The required output is the exact run of lines from the line containing "f2 = shrub('large_bush', 'large" to the line containing "f3 = shrub('dark_bush', 'dark", inclusive, and nothing besides.
++++++++++++++++++++
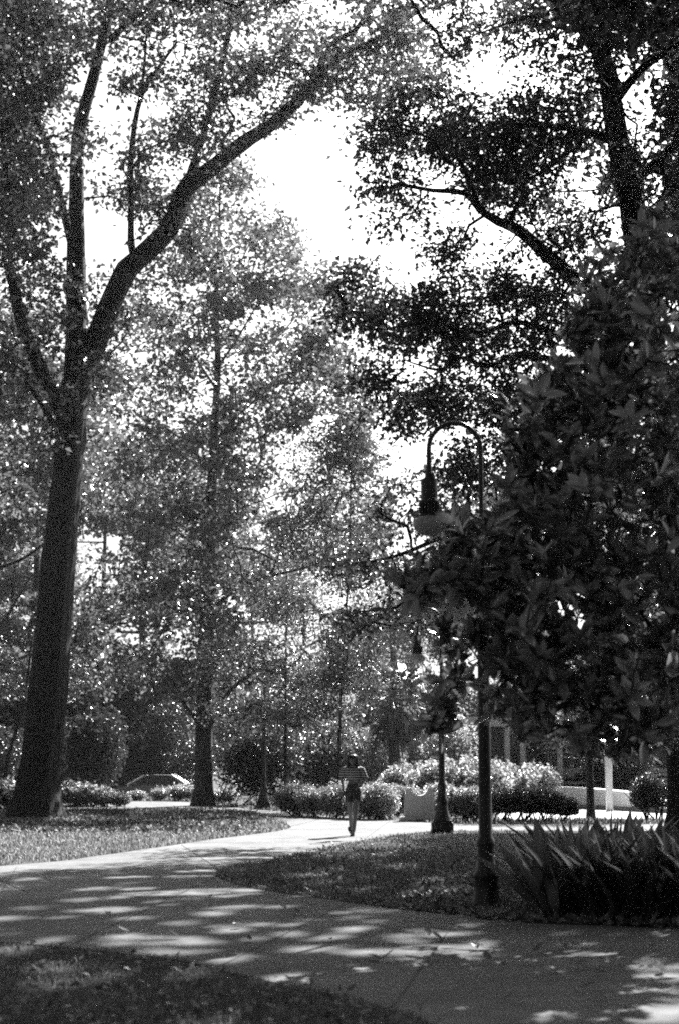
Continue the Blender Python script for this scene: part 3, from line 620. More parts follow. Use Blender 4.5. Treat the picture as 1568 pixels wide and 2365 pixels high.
# --- palm behind the hedge
def palm():
    r = np.random.default_rng(41); base = base_at(905, 64); root = thing('palm_tree', 'cabbage palm with a shaggy drooping crown behind the hedge', 'palm', base)
    zc = float(D(905, 1590, 64)[2]); tp = crom([(0, 0, -.1), (.05, 0, 1.5), (-.02, 0, 3), (.03, 0, zc)], 6); tr = np.linspace(.2, .17, len(tp)) * (1 + .08 * np.sin(np.arange(len(tp)) * 2.1))
    tube(tp, tr, 14, rough=.05, seed=1).build('trunk', M['palm_bark'], root, smooth=True)
    mb = MB(); pet = MB()
    for i in range(64):
        t = i / 63; a = i * 2.399963; el = math.radians(65 - 140 * t + r.normal() * 8); ln = r.uniform(.8, 1.2)
        d = np.array((math.cos(a) * math.cos(el), math.sin(a) * math.cos(el), math.sin(el)))
        p0 = np.array((0.03, 0, zc - .1 - t * .35)); p1 = p0 + d * ln - np.array((0, 0, .12 * ln)); tube([p0, (p0 + p1) / 2 + np.array((0, 0, .05)), p1], [.02, .015, .012], 4, pet, cap=False)
        s = unit(np.cross(d, (0, 0, 1.0)) + 1e-6); 
        for j in range(26):
            b = (j / 25 - .5) * 2.9; u = d * math.cos(b) + s * math.sin(b); l = r.uniform(.8, 1.2) * (1 - .25 * abs(b) / 1.45)
            q0 = p1; q1 = p1 + u * l * .5 - np.array((0, 0, .08)); q2 = q1 + u * l * .18 - np.array((0, 0, l * r.uniform(.4, .7))); w = unit(np.cross(u, d + np.array((.2, .1, .3)))) * .034
            mb.add([q0 - w * .5, q0 + w * .5, q1 - w, q1 + w, q2], [[0, 1, 3], [0, 3, 2], [2, 3, 4]])
    pet.build('petioles', M['palm'], root); mb.build('crown', M['palm'], root)
palm()

# ------------------------------------------------------------------ shrubs and hedges
def shrub_mesh(seed, rx, ry, h, n, L, z0=.0, lean=None, shell=.55):
    r = np.random.default_rng(seed); 
    lob = [(r.uniform(-.5, .5) * rx, r.uniform(-.4, .4) * ry, h * r.uniform(.5, .72), r.uniform(.45, .62)) for _ in range(7)] + [(0, 0, h * .5, .7)]
    out = []
    for x, y, z, q in lob:
        v = unit(r.normal(size=(n // 8, 3))) * (1 - shell * r.uniform(0, 1, (n // 8, 1)) ** 1.6); p = np.array((x, y, z)) + v * np.array((rx * q, ry * q, h * .5 * q + .12 * h)); out.append(p)
    for _ in range(22):
        a = r.uniform(0, 6.28); q = np.sqrt(r.uniform(0, 1)); t = np.linspace(.75, 1.0 + r.uniform(.05, .28), 16)[:, None]
        out.append(np.array((math.cos(a) * q * rx * .8, math.sin(a) * q * ry * .8, 0)) * (.8 + .25 * t) + np.array((0, 0, 1.)) * h * t * (1 - .28 * q * q) + r.normal(size=(16, 3)) * .025)
    p = np.concatenate(out); p = p[p[:, 2] > z0 + .02]; p[:, 2] = np.minimum(p[:, 2], h * 1.3)
    return leafset(p, L, L * .55, r, flat=.55)
def stems(seed, rx, ry, h, n):
    r = np.random.default_rng(seed); mb = MB()
    for _ in range(n):
        b = np.array((r.normal() * rx * .25, r.normal() * ry * .25, -.05)); e = np.array((r.normal() * rx * .5, r.normal() * ry * .5, h * r.uniform(.6, .9)))
        tube([b, (b + e) / 2 + r.normal(size=3) * .05, e], [.022, .015, .008], 5, mb, cap=False)
    return mb
def shrub(name, label, cat, loc, rx, ry, h, n, L, mat, seed, group=None, z0=0., shell=.55):
    root = thing(name, label, cat, loc, group=group)
    stems(seed, rx, ry, h, 9).build('stems', M['bark'], root)
    V, F = shrub_mesh(seed, rx, ry, h, n, L, z0, shell=shell); mesh_obj('foliage', V, F, mat, root); return root

HG = 'clipped hedge shrubs along the far path'
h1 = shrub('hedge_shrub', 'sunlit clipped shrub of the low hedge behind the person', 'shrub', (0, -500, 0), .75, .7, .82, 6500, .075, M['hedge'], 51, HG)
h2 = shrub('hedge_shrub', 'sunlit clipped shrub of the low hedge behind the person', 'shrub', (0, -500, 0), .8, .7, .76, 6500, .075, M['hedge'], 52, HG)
hs = [(688, 1886), (735, 1888), (782, 1890), (838, 1893), (878, 1893), (925, 1885), (1015, 1888), (1062, 1897), (1108, 1898)]
for i, (px, py) in enumerate(hs):
    p = G(px, py); lb = 'sunlit clipped shrub of the low hedge behind the person' if i < 6 else 'sunlit clipped shrub of the low hedge between the two nearer lamp posts'
    if i == 0: h1.location = p; continue
    if i == 1: h2.location = p; continue
    dup((h1, h2)[i % 2], p, i * 1.3, random.uniform(.9, 1.1), lb)
HD = 'dark clipped shrubs right of the lamp post'
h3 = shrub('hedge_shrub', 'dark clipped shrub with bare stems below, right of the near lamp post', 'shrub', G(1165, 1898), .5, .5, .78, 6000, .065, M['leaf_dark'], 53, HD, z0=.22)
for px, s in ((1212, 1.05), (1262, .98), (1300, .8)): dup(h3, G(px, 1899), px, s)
# pale flowering row behind the hedge
FR = 'tall pale bushes behind the hedge'
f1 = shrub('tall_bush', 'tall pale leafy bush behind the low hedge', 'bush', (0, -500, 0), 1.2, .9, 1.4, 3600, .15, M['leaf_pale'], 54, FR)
for i, (px, Y, s) in enumerate([(1035, 52, 1), (1085, 53, 1.05), (1135, 52, .95), (1180, 53, .9), (1230, 54, .9), (985, 54, .95), (940, 56, .9)]):
    if i == 0: f1.location = base_at(px, Y)
    else: dup(f1, base_at(px, Y), i * 2.1, s)
PB = 'large sunlit bushes behind the person and palm'
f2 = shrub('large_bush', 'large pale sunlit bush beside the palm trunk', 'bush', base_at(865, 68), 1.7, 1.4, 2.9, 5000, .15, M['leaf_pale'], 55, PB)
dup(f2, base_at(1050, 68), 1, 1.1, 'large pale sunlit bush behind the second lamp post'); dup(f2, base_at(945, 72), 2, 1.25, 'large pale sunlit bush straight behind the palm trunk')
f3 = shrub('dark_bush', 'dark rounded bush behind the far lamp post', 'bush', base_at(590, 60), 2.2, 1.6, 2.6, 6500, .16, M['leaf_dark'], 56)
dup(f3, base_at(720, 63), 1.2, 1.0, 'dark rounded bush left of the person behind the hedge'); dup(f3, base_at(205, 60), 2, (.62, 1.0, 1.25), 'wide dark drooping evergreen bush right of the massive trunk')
dup(f3, base_at(1420, 66), 2.6, (1, 1, .9), 'dark bush in front of the white posted building'); dup(f3, base_at(-50, 74), .6, 1.1, 'dark bush at the left edge behind the massive trunk')
dup(f3, base_at(330, 92), .6, (1.6, 1, 1.8), 'dark evergreen bush above the parked car')
LG = 'low sunlit shrubs along the left path'
f4 = shrub('low_shrub', 'low sunlit leafy shrub by the path behind the massive trunk', 'shrub', base_at(165, 57.5), .95, .7, .75, 2300, .13, M['leaf_pale'], 57, LG)
for i, (px, Y, s) in enumerate([(205, 57.3, .9), (245, 57.4, .75), (280, 57.6, .55), (15, 53, 1.1), (-30, 53, 1.2), (45, 55, 1.05), (318, 66, .5), (372, 66.5, .62), (420, 66, .75), (520, 62, .7)]):
    lb = ['low sunlit leafy shrub by the path behind the massive trunk', 'low sunlit leafy shrub at the left edge beside the massive trunk', 'low sunlit leafy shrub in front of the parked car', 'low leafy shrub behind the slender tree'][0 if i < 3 else 1 if i < 6 else 2 if i < 9 else 3]
    dup(f4, base_at(px, Y), i * 1.1, s, lb)
dup(h3, base_at(1500, 44), 1.5, (1.3, 1.3, 1.45), 'taller dark leafy shrub in front of the rounded end of the low pale wall')
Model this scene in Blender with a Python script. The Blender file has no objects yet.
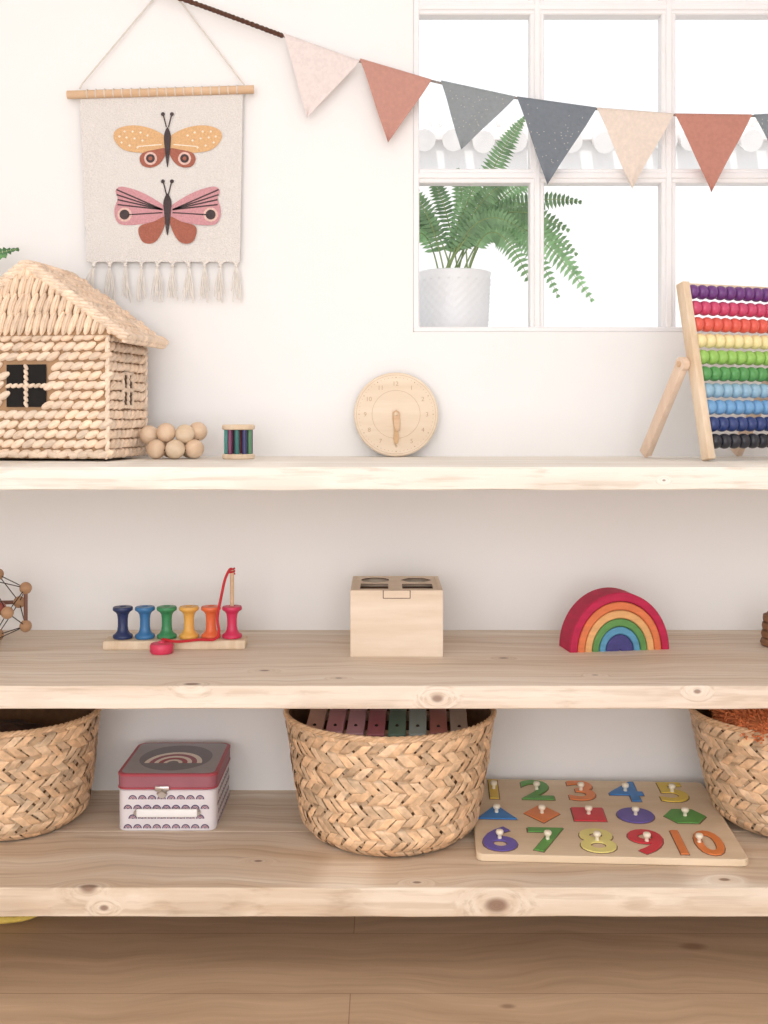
import bpy, bmesh, math, random
from mathutils import Vector, Matrix, noise
random.seed(7)
H=0.86; F=1100.0; YW=2.08; YF=1.65
ZT=H-0.078; ZM=H-0.4065; ZB=H-0.7095
sc=bpy.context.scene
try:
    sc.view_settings.view_transform='Standard'
except Exception as e: print(e)
def lin(h):
    h=h.lstrip('#'); o=[]
    for i in (0,2,4):
        c=int(h[i:i+2],16)/255
        o.append(c/12.92 if c<=.04045 else ((c+.055)/1.055)**2.4)
    return o
def W(px,py,Y): return Vector(((px-384)/F*Y, Y, H+(415-py)/F*Y))
# ---------------- materials
def pmat(name,hexc,rough=.6,var=.08,scale=40,bump=0.0,attr=False,stretch=(1,1,1),metal=0,bscale=None,trans=0):
    m=bpy.data.materials.new(name); m.use_nodes=True
    nt=m.node_tree; N=nt.nodes; L=nt.links; b=N['Principled BSDF']
    tc=N.new('ShaderNodeTexCoord'); mp=N.new('ShaderNodeMapping'); mp.inputs['Scale'].default_value=stretch
    no=N.new('ShaderNodeTexNoise'); no.inputs['Scale'].default_value=scale; no.inputs['Detail'].default_value=5
    L.new(tc.outputs['Object'],mp.inputs[0]); L.new(mp.outputs[0],no.inputs['Vector'])
    r=N.new('ShaderNodeValToRGB'); c=lin(hexc)
    r.color_ramp.elements[0].position=.3; r.color_ramp.elements[1].position=.7
    r.color_ramp.elements[0].color=[max(0,x*(1-var)) for x in c]+[1]
    r.color_ramp.elements[1].color=[min(1,x*(1+var)) for x in c]+[1]
    L.new(no.outputs['Fac'],r.inputs[0]); out=r.outputs[0]
    if attr:
        a=N.new('ShaderNodeAttribute'); a.attribute_name='Col'
        mx=N.new('ShaderNodeMixRGB'); mx.blend_type='MULTIPLY'; mx.inputs[0].default_value=1
        L.new(out,mx.inputs[1]); L.new(a.outputs['Color'],mx.inputs[2]); out=mx.outputs[0]
    L.new(out,b.inputs['Base Color']); b.inputs['Roughness'].default_value=rough; b.inputs['Metallic'].default_value=metal
    if bump:
        n2=no
        if bscale:
            n2=N.new('ShaderNodeTexNoise'); n2.inputs['Scale'].default_value=bscale; n2.inputs['Detail'].default_value=3
            L.new(mp.outputs[0],n2.inputs['Vector'])
        bp=N.new('ShaderNodeBump'); bp.inputs['Strength'].default_value=bump; bp.inputs['Distance'].default_value=.004
        L.new(n2.outputs['Fac'],bp.inputs['Height']); L.new(bp.outputs[0],b.inputs['Normal'])
    if trans:
        o=N['Material Output']; tl=N.new('ShaderNodeBsdfTranslucent'); L.new(out,tl.inputs[0]); ms=N.new('ShaderNodeMixShader'); ms.inputs[0].default_value=trans
        L.new(b.outputs[0],ms.inputs[1]); L.new(tl.outputs[0],ms.inputs[2]); L.new(ms.outputs[0],o.inputs[0])
    return m
def wood(name,light,dark,freq=26,xs=1.3,knots=(),rough=.65,contrast=(.3,.72),seedoff=0,axis='x',fine=0,wav=.06):
    m=bpy.data.materials.new(name); m.use_nodes=True
    nt=m.node_tree; N=nt.nodes; L=nt.links; b=N['Principled BSDF']
    tc=N.new('ShaderNodeTexCoord'); sp=N.new('ShaderNodeSeparateXYZ'); L.new(tc.outputs['Object'],sp.inputs[0])
    def M(op,a,c,cl=False):
        n=N.new('ShaderNodeMath'); n.operation=op; n.use_clamp=cl
        for i,q in enumerate((a,c)):
            if q is None: continue
            if isinstance(q,(int,float)): n.inputs[i].default_value=q
            else: L.new(q,n.inputs[i])
        return n.outputs[0]
    ax={'x':(0,1,2),'y':(1,0,2),'z':(2,0,1)}[axis]
    x,y,z=[sp.outputs[i] for i in ax]
    ln=N.new('ShaderNodeTexNoise'); ln.inputs['Scale'].default_value=2.8; ln.inputs['Detail'].default_value=3; L.new(tc.outputs['Object'],ln.inputs['Vector'])
    y=M('ADD',y,M('MULTIPLY',ln.outputs['Fac'],wav))
    kd=None
    for (kx,ky,kz,r) in knots:
        cb=N.new('ShaderNodeVectorMath'); cb.operation='SUBTRACT'; L.new(tc.outputs['Object'],cb.inputs[0]); cb.inputs[1].default_value=(kx,ky,kz)
        c2=N.new('ShaderNodeVectorMath'); c2.operation='MULTIPLY'; L.new(cb.outputs[0],c2.inputs[0]); c2.inputs[1].default_value=(.62,1,1)
        le=N.new('ShaderNodeVectorMath'); le.operation='LENGTH'; L.new(c2.outputs[0],le.inputs[0]); d=le.outputs['Value']
        mr=N.new('ShaderNodeMapRange'); mr.interpolation_type='SMOOTHSTEP'; L.new(d,mr.inputs[0])
        for i,q in zip((1,2,3,4),(r*1.2,r*4.5,1,0)): mr.inputs[i].default_value=q
        w=mr.outputs[0]; iw=M('SUBTRACT',1,w)
        y=M('ADD',M('MULTIPLY',y,iw),M('MULTIPLY',w,M('ADD',M('MULTIPLY',d,1.6),ky)))
        m2=N.new('ShaderNodeMapRange'); m2.interpolation_type='SMOOTHSTEP'; L.new(d,m2.inputs[0])
        for i,q in zip((1,2,3,4),(r*.45,r*1.15,1,0)): m2.inputs[i].default_value=q
        kd=m2.outputs[0] if kd is None else M('MAXIMUM',kd,m2.outputs[0])
    co=N.new('ShaderNodeCombineXYZ'); L.new(M('ADD',M('MULTIPLY',x,xs),seedoff),co.inputs[0]); L.new(M('MULTIPLY',y,freq),co.inputs[1]); L.new(M('MULTIPLY',z,freq),co.inputs[2])
    no=N.new('ShaderNodeTexNoise'); no.inputs['Scale'].default_value=1.0; no.inputs['Detail'].default_value=7; no.inputs['Roughness'].default_value=.62; L.new(co.outputs[0],no.inputs['Vector'])
    r=N.new('ShaderNodeValToRGB'); r.color_ramp.elements[0].position=contrast[0]; r.color_ramp.elements[1].position=contrast[1]
    r.color_ramp.elements[0].color=lin(dark)+[1]; r.color_ramp.elements[1].color=lin(light)+[1]
    L.new(no.outputs['Fac'],r.inputs[0]); out=r.outputs[0]; hgt=no.outputs['Fac']
    if fine:
        c3=N.new('ShaderNodeCombineXYZ'); L.new(M('MULTIPLY',x,3.5),c3.inputs[0]); L.new(M('MULTIPLY',y,fine),c3.inputs[1]); L.new(M('MULTIPLY',z,fine),c3.inputs[2])
        n3=N.new('ShaderNodeTexNoise'); n3.inputs['Scale'].default_value=1.0; n3.inputs['Detail'].default_value=4; L.new(c3.outputs[0],n3.inputs['Vector'])
        r3=N.new('ShaderNodeValToRGB'); r3.color_ramp.elements[0].position=.34; r3.color_ramp.elements[1].position=.5; r3.color_ramp.elements[0].color=(.84,.80,.76,1); r3.color_ramp.elements[1].color=(1,1,1,1); L.new(n3.outputs['Fac'],r3.inputs[0])
        mm=N.new('ShaderNodeMixRGB'); mm.blend_type='MULTIPLY'; mm.inputs[0].default_value=1; L.new(out,mm.inputs[1]); L.new(r3.outputs[0],mm.inputs[2]); out=mm.outputs[0]; hgt=n3.outputs['Fac']
    if kd is not None:
        mx=N.new('ShaderNodeMixRGB'); L.new(M('MULTIPLY',kd,.75),mx.inputs[0]); L.new(out,mx.inputs[1]); mx.inputs[2].default_value=lin('#755140')+[1]; out=mx.outputs[0]
    L.new(out,b.inputs['Base Color']); b.inputs['Roughness'].default_value=rough
    bp=N.new('ShaderNodeBump'); bp.inputs['Strength'].default_value=.25; bp.inputs['Distance'].default_value=.002
    L.new(hgt,bp.inputs['Height']); L.new(bp.outputs[0],b.inputs['Normal'])
    return m
# ---------------- mesh builder
class MB:
    def __init__(s): s.v=[];s.f=[];s.m=[];s.c=[]
    def add(s,vf,mi=0,M=None,c=1.0):
        vs,fs=vf; o=len(s.v)
        for p in vs:
            p=Vector(p); s.v.append(M@p if M is not None else p)
        if isinstance(c,list): s.c+=c
        else: s.c+=[c]*len(vs)
        for f in fs: s.f.append([i+o for i in f]); s.m.append(mi)
        return s
    def obj(s,name,mats,parent=None,loc=(0,0,0),rot=(0,0,0),smooth=35,label=None,cat=None,kind=None,group=None):
        me=bpy.data.meshes.new(name); me.from_pydata([tuple(p) for p in s.v],[],s.f)
        if not isinstance(mats,(list,tuple)): mats=[mats]
        for m in mats: me.materials.append(m)
        me.polygons.foreach_set('material_index',s.m)
        at=me.color_attributes.new('Col','FLOAT_COLOR','POINT')
        buf=[]
        for q in s.c:
            buf+= [q,q,q,1] if isinstance(q,(int,float)) else [q[0],q[1],q[2],1]
        at.data.foreach_set('color',buf)
        bm=bmesh.new(); bm.from_mesh(me); bmesh.ops.recalc_face_normals(bm,faces=bm.faces); bm.to_mesh(me); bm.free()
        if smooth:
            me.polygons.foreach_set('use_smooth',[True]*len(me.polygons))
            me.set_sharp_from_angle(angle=math.radians(smooth))
        me.update()
        o=bpy.data.objects.new(name,me); sc.collection.objects.link(o)
        o.location=loc; o.rotation_euler=rot
        if parent: o.parent=parent
        if label: o['label']=label
        if cat: o['category']=cat
        if kind: o['kind']=kind
        if group: o['group']=group
        return o
def thing(name,label,cat,loc=(0,0,0),rot=(0,0,0),group=None):
    o=bpy.data.objects.new(name,None); o.empty_display_size=.02; sc.collection.objects.link(o)
    o.location=loc; o.rotation_euler=rot; o['label']=label; o['category']=cat
    if group: o['group']=group
    return o
def box(c,s):
    x,y,z=c; a,b,d=[q/2 for q in s]
    v=[(x+i*a,y+j*b,z+k*d) for i in(-1,1) for j in(-1,1) for k in(-1,1)]
    return v,[(0,1,3,2),(4,6,7,5),(0,4,5,1),(2,3,7,6),(0,2,6,4),(1,5,7,3)]
def rbox(c,s,r=.003,seg=2):
    bm=bmesh.new(); bmesh.ops.create_cube(bm,size=1); bmesh.ops.scale(bm,vec=s,verts=bm.verts)
    bmesh.ops.bevel(bm,geom=list(bm.edges),offset=r,segments=seg,profile=.5,affect='EDGES')
    bmesh.ops.translate(bm,vec=c,verts=bm.verts); bm.verts.index_update()
    o=([v.co.copy() for v in bm.verts],[[v.index for v in f.verts] for f in bm.faces]); bm.free(); return o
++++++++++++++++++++
**IN RESPONSE:**
f2 = shrub('large_bush', 'large pale sunlit bush beside the palm trunk', 'bush', base_at(865, 68), 1.7, 1.4, 2.9, 5000, .15, M['leaf_pale'], 55, PB)
dup(f2, base_at(1050, 68), 1, 1.1, 'large pale sunlit bush behind the second lamp post'); dup(f2, base_at(945, 72), 2, 1.25, 'large pale sunlit bush straight behind the palm trunk')
f3 = shrub('dark_bush', 'dark rounded bush behind the far lamp post', 'bush', base_at(590, 60), 2.2, 1.6, 2.6, 6500, .16, M['leaf_dark'], 56)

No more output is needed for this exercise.